Pode parecer pouco, mas é um grande feito quando se leva em conta a intensidade da agressão que se tramou contra a democracia brasileira. De um lado, a oposição, aliada à mídia familiar, buscou, desde a derrota nas eleições presidenciais de 2014, um atalho para retornar ao poder. Tentou-se de tudo: desde a recontagem das urnas até o pedido de impeachment ancorado na extravagante tese das pedaladas fiscais, acolhido por Cunha.
Em paralelo, ao mesmo tempo em que envenenava o ambiente político com seu terceiro turno sem fim, a oposição patrocinava as pautas-bomba no Congresso, apostando na tese do 'quanto pior, melhor'. E isso sem falar nas demissões provocadas no setor de engenharia pelo fator Lava Jato.
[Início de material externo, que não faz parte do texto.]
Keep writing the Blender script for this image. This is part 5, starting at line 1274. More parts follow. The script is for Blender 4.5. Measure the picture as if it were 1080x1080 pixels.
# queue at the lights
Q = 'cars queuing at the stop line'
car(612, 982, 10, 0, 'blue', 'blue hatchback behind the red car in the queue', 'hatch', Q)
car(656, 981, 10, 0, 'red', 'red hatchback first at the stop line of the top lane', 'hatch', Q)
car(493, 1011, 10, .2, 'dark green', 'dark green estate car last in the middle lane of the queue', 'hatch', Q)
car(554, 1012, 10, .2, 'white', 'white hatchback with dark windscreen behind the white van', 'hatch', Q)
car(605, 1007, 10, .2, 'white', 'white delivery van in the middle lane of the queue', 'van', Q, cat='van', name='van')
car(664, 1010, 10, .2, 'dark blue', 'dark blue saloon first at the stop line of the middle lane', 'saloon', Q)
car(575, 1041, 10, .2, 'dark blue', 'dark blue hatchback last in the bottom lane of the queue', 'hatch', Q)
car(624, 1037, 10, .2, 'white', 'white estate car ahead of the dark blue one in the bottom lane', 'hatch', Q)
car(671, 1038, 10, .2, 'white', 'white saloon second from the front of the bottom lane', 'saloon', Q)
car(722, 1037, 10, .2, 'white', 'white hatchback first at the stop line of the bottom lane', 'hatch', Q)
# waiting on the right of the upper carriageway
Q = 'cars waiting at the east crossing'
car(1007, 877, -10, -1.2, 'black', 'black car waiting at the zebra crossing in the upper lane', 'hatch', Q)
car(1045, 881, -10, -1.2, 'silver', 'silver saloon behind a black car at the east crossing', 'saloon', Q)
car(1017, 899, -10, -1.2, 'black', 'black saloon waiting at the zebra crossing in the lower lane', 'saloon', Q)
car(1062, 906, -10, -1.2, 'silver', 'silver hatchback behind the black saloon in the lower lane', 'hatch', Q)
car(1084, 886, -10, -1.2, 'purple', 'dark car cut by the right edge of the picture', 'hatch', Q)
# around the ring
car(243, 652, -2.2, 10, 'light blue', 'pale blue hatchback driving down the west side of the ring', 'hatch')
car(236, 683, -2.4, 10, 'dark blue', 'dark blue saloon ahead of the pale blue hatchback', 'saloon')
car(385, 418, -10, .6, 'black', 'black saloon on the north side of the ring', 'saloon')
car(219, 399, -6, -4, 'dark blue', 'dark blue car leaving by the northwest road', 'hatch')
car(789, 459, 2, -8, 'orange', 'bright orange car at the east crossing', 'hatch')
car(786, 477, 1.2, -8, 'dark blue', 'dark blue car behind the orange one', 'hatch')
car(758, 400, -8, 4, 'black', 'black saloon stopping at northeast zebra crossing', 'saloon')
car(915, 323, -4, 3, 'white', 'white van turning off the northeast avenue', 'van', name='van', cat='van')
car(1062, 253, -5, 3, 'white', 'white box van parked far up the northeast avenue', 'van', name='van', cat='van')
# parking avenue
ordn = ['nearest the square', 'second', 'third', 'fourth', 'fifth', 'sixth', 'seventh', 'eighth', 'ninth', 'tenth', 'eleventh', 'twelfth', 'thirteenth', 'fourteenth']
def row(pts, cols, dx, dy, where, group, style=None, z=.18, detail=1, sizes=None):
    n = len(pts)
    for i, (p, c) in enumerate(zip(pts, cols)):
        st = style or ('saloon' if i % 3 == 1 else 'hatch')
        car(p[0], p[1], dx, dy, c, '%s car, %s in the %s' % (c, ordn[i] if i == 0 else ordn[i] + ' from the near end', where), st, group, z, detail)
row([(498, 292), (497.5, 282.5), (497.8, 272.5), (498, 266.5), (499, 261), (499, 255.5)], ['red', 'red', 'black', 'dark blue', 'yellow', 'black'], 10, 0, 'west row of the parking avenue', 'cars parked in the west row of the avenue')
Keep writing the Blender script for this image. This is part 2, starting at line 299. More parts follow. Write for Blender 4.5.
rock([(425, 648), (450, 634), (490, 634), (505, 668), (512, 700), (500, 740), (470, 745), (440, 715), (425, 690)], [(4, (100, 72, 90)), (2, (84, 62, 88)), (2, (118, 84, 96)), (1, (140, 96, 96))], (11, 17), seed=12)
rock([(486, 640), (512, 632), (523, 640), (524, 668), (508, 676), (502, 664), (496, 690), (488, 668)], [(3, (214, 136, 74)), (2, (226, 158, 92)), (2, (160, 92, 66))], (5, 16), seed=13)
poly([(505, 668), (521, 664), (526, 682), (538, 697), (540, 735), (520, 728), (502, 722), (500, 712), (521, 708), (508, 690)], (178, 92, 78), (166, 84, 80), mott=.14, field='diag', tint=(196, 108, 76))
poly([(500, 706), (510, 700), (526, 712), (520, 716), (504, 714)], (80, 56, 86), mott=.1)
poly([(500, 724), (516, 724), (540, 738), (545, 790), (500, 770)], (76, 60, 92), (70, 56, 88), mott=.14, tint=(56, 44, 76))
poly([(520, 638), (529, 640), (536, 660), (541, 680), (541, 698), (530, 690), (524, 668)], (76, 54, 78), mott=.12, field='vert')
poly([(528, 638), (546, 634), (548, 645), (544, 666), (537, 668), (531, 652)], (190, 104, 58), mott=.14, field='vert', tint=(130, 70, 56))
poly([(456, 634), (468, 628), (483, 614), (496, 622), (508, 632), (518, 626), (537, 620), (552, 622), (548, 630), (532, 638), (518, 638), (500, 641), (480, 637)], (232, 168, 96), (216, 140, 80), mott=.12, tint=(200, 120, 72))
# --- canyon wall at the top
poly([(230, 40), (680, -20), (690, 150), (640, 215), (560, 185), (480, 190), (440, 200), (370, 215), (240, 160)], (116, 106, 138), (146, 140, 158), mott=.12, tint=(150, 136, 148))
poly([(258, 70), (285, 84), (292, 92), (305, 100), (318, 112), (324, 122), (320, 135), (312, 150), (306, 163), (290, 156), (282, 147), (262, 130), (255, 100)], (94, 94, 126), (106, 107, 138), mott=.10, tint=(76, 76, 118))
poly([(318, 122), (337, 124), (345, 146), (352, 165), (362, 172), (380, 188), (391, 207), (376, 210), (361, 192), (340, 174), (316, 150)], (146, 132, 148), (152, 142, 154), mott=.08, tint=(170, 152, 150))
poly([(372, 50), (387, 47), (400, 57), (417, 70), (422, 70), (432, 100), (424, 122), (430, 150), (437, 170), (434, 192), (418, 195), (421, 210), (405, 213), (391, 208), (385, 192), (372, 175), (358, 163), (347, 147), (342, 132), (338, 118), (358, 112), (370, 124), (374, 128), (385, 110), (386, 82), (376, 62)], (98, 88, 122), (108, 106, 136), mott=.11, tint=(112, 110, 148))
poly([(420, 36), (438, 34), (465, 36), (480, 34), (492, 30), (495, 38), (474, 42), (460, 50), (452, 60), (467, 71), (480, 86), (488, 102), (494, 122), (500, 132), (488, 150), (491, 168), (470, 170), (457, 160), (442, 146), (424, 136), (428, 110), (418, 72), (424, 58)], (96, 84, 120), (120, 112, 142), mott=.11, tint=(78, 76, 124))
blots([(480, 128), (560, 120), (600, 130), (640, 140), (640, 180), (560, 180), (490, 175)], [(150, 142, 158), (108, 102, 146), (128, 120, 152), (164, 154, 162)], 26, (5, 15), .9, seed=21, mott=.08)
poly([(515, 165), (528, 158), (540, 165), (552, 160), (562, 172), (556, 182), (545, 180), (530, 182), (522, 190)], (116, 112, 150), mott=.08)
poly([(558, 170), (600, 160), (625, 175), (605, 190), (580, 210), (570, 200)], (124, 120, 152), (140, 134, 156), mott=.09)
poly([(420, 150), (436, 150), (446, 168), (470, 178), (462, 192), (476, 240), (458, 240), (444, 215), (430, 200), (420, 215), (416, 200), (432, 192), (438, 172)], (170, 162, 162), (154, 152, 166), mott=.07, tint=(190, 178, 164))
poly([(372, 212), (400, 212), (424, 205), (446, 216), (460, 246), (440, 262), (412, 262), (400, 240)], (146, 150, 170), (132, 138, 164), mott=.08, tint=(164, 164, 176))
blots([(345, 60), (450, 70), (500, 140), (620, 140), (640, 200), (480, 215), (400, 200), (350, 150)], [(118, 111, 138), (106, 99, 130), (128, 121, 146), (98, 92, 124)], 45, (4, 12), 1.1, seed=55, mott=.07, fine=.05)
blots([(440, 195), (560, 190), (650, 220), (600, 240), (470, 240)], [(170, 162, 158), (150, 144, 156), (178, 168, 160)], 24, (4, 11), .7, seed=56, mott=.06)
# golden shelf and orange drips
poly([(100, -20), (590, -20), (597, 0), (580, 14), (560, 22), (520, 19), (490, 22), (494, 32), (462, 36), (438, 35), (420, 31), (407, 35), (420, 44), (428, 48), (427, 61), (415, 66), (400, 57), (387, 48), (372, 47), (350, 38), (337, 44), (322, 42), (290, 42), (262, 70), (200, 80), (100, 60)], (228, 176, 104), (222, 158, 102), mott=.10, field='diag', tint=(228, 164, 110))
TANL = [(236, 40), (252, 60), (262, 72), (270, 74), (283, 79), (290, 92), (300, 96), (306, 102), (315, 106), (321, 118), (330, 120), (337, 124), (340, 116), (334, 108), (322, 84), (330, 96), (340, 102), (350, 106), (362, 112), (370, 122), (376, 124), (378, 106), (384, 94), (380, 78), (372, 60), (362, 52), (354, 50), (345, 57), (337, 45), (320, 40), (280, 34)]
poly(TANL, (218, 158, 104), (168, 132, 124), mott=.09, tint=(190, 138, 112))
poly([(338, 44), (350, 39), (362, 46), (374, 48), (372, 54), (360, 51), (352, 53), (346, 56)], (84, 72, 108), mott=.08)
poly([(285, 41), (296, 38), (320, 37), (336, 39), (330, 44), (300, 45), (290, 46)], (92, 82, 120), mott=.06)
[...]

O Brasil foi rebaixado por duas agências de risco, o desemprego cresceu fortemente, mas, apesar disso, a presidente Dilma conseguiu, no fim do ano, ver a seu lado um batalhão de pessoas dispostas a lutar pela democracia. A seu lado, perfilaram-se artistas, professores, juristas, sindicalistas e intelectuais – mesmo aqueles que não estão satisfeitos com a sua gestão.
Tudo isso demonstrou que, em 2015, a democracia foi colocada como um bem maior, a despeito de todos os seus inimigos – tanto na política como nas franjas mais radicais da sociedade. O ano que chega ao fim foi marcado por vários episódios de intolerância. Ex-ministros, como Guido Mantega e Alexandre Padilha, foram agredidos em locais públicos. Chico Buarque, o maior artista brasileiro, foi insultado por um grupo de intolerantes no Leblon, demonstrando a que ponto a sociedade brasileira adoeceu.
No entanto, 2015 teve ainda o mérito de mostrar a natureza do golpe. Uma articulação sinistra, que uniu derrotados nas urnas, políticos corruptos que temem o avanço das investigações em curso e grupos fascistas que disseminam ódio e intolerância.
Felizmente, eles não passaram, nem passarão em 2016.